測量に関するミニ知識

特殊な形状の電子基準点(平成27年3月31日作成)

このページでは、設置された環境にあわせて様々な工夫がしてある電子基準点をご紹介します。

021100 富士山

021100 富士山

平成25年6月に世界文化遺産に登録された標高3776mの富士山。この山頂にも電子基準点が設置されています。
山頂での強風に耐えられるようにと、ピラーは一般的な電子基準点よりも太くて短い構造となっています。
また、景観に配慮し、レドーム、ピラーともに茶色に塗装してあります。

021099 乗鞍岳

021099 乗鞍岳

乗鞍岳中腹(標高約2778m)に設置されている電子基準点です。
ピラーの横にある太陽光パネルから電力供給を受け、稼動しています。積雪の影響を考慮し、太陽光パネルは高い位置に設置されていますが、それでも厳冬期はパネルへの着雪により電力不足になります。
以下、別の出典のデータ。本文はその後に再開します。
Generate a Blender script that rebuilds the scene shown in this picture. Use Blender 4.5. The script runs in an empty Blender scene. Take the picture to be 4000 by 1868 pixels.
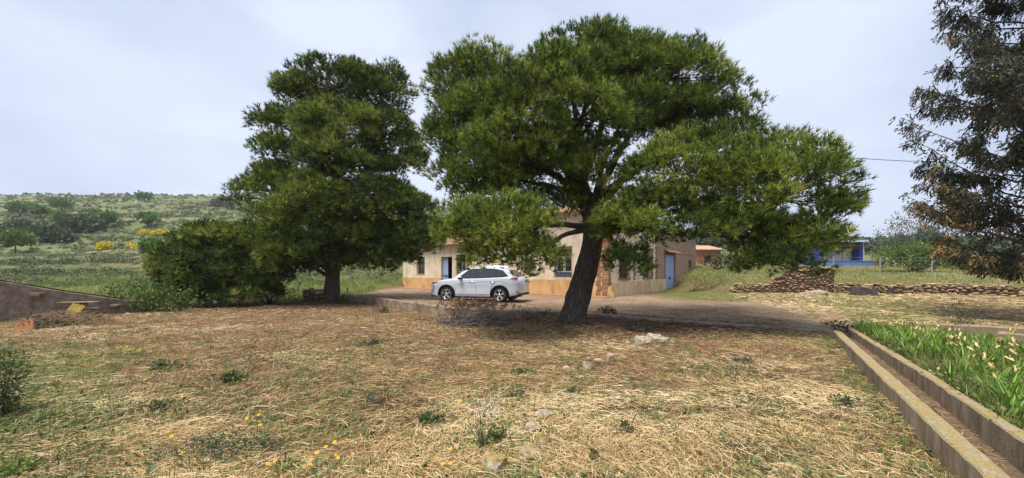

このため、積雪状況をモニターしたり、大容量の鉛バッテリーに加え、燃料電池を採用したりするなど、安定した観測を実現するため、さまざまな工夫がなされています。

051140 沖ノ鳥島

051140 沖ノ鳥島

東京から約1700km、東京都小笠原村に属する日本最南端、沖ノ鳥島に設置されている電子基準点です。
この電子基準点は波浪に耐えられるよう腐食に強いチタンで作られ、最も高い部分でも50cmしかありません。
中央の白い円形部分にGNSSアンテナがあり、アンテナ周囲の太陽光パネルで発電を行っています。
観測データは衛星携帯電話で国土地理院へ送信されています。


国土地理院は電子基準点を利用した効率的な2級基準点設置のためのマニュアル整備(※1)や、GPS衛星だけでなく、我が国の準天頂衛星やロシアのグロナス衛星などを利用できるようにする(※2)などの取り組みを進めています。